Begin

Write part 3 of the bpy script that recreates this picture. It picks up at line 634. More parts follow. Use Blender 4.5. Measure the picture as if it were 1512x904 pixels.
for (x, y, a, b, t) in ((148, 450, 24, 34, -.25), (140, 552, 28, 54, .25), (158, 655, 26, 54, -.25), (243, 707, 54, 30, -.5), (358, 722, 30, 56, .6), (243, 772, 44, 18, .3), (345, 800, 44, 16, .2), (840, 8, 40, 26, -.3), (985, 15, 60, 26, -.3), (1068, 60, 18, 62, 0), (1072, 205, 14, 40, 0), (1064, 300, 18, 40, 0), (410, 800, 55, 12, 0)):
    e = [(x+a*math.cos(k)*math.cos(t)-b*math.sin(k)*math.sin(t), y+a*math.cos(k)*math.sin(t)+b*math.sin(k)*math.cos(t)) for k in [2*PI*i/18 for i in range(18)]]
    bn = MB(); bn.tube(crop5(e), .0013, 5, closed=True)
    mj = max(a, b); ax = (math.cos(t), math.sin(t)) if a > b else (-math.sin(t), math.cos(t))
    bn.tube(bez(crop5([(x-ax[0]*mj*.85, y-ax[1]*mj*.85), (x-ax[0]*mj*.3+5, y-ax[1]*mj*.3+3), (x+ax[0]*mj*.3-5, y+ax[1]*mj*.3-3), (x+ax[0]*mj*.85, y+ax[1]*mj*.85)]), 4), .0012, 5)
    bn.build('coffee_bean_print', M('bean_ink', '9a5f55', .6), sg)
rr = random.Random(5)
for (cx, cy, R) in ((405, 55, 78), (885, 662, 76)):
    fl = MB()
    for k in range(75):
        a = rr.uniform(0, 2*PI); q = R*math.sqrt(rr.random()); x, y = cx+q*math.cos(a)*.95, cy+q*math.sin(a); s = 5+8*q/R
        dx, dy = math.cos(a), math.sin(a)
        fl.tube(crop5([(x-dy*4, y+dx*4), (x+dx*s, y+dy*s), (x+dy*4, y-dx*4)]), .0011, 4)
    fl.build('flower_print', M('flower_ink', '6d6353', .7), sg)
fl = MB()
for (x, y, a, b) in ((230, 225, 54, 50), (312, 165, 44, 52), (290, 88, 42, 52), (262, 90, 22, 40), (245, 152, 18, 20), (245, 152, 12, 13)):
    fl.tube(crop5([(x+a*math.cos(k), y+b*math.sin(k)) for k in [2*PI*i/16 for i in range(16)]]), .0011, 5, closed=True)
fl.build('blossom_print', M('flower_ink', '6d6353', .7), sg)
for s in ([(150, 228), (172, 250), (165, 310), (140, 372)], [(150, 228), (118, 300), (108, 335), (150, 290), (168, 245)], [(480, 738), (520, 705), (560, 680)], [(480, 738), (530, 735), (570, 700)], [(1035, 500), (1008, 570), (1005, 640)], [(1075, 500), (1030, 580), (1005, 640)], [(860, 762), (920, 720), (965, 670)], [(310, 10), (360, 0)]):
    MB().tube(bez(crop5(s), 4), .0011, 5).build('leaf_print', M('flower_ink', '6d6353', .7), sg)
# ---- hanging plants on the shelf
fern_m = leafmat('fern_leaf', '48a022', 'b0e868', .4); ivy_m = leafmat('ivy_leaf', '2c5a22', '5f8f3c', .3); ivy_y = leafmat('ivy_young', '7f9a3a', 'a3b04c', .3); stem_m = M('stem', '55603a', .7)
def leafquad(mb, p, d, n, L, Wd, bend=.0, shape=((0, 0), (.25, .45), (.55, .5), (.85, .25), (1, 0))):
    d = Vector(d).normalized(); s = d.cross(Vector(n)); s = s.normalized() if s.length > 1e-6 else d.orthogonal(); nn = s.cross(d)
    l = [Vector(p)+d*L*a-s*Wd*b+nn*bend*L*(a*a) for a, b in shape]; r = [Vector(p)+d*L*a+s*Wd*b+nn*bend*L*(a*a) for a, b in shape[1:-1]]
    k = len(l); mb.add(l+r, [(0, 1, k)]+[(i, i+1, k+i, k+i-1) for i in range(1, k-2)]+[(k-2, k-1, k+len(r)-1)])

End

OBJECTIVE: Every line of the material must be returned exactly as it appears.

RESULT FOR THIS EXERCISE:
Write part 3 of the bpy script that recreates this picture. It picks up at line 634. More parts follow. Use Blender 4.5. Measure the picture as if it were 1512x904 pixels.
for (x, y, a, b, t) in ((148, 450, 24, 34, -.25), (140, 552, 28, 54, .25), (158, 655, 26, 54, -.25), (243, 707, 54, 30, -.5), (358, 722, 30, 56, .6), (243, 772, 44, 18, .3), (345, 800, 44, 16, .2), (840, 8, 40, 26, -.3), (985, 15, 60, 26, -.3), (1068, 60, 18, 62, 0), (1072, 205, 14, 40, 0), (1064, 300, 18, 40, 0), (410, 800, 55, 12, 0)):
    e = [(x+a*math.cos(k)*math.cos(t)-b*math.sin(k)*math.sin(t), y+a*math.cos(k)*math.sin(t)+b*math.sin(k)*math.cos(t)) for k in [2*PI*i/18 for i in range(18)]]
    bn = MB(); bn.tube(crop5(e), .0013, 5, closed=True)
    mj = max(a, b); ax = (math.cos(t), math.sin(t)) if a > b else (-math.sin(t), math.cos(t))
    bn.tube(bez(crop5([(x-ax[0]*mj*.85, y-ax[1]*mj*.85), (x-ax[0]*mj*.3+5, y-ax[1]*mj*.3+3), (x+ax[0]*mj*.3-5, y+ax[1]*mj*.3-3), (x+ax[0]*mj*.85, y+ax[1]*mj*.85)]), 4), .0012, 5)
    bn.build('coffee_bean_print', M('bean_ink', '9a5f55', .6), sg)
rr = random.Random(5)
for (cx, cy, R) in ((405, 55, 78), (885, 662, 76)):
    fl = MB()
    for k in range(75):
        a = rr.uniform(0, 2*PI); q = R*math.sqrt(rr.random()); x, y = cx+q*math.cos(a)*.95, cy+q*math.sin(a); s = 5+8*q/R
        dx, dy = math.cos(a), math.sin(a)
        fl.tube(crop5([(x-dy*4, y+dx*4), (x+dx*s, y+dy*s), (x+dy*4, y-dx*4)]), .0011, 4)
    fl.build('flower_print', M('flower_ink', '6d6353', .7), sg)
fl = MB()
for (x, y, a, b) in ((230, 225, 54, 50), (312, 165, 44, 52), (290, 88, 42, 52), (262, 90, 22, 40), (245, 152, 18, 20), (245, 152, 12, 13)):
    fl.tube(crop5([(x+a*math.cos(k), y+b*math.sin(k)) for k in [2*PI*i/16 for i in range(16)]]), .0011, 5, closed=True)
fl.build('blossom_print', M('flower_ink', '6d6353', .7), sg)
for s in ([(150, 228), (172, 250), (165, 310), (140, 372)], [(150, 228), (118, 300), (108, 335), (150, 290), (168, 245)], [(480, 738), (520, 705), (560, 680)], [(480, 738), (530, 735), (570, 700)], [(1035, 500), (1008, 570), (1005, 640)], [(1075, 500), (1030, 580), (1005, 640)], [(860, 762), (920, 720), (965, 670)], [(310, 10), (360, 0)]):
    MB().tube(bez(crop5(s), 4), .0011, 5).build('leaf_print', M('flower_ink', '6d6353', .7), sg)
# ---- hanging plants on the shelf
fern_m = leafmat('fern_leaf', '48a022', 'b0e868', .4); ivy_m = leafmat('ivy_leaf', '2c5a22', '5f8f3c', .3); ivy_y = leafmat('ivy_young', '7f9a3a', 'a3b04c', .3); stem_m = M('stem', '55603a', .7)
def leafquad(mb, p, d, n, L, Wd, bend=.0, shape=((0, 0), (.25, .45), (.55, .5), (.85, .25), (1, 0))):
    d = Vector(d).normalized(); s = d.cross(Vector(n)); s = s.normalized() if s.length > 1e-6 else d.orthogonal(); nn = s.cross(d)
    l = [Vector(p)+d*L*a-s*Wd*b+nn*bend*L*(a*a) for a, b in shape]; r = [Vector(p)+d*L*a+s*Wd*b+nn*bend*L*(a*a) for a, b in shape[1:-1]]
    k = len(l); mb.add(l+r, [(0, 1, k)]+[(i, i+1, k+i, k+i-1) for i in range(1, k-2)]+[(k-2, k-1, k+len(r)-1)])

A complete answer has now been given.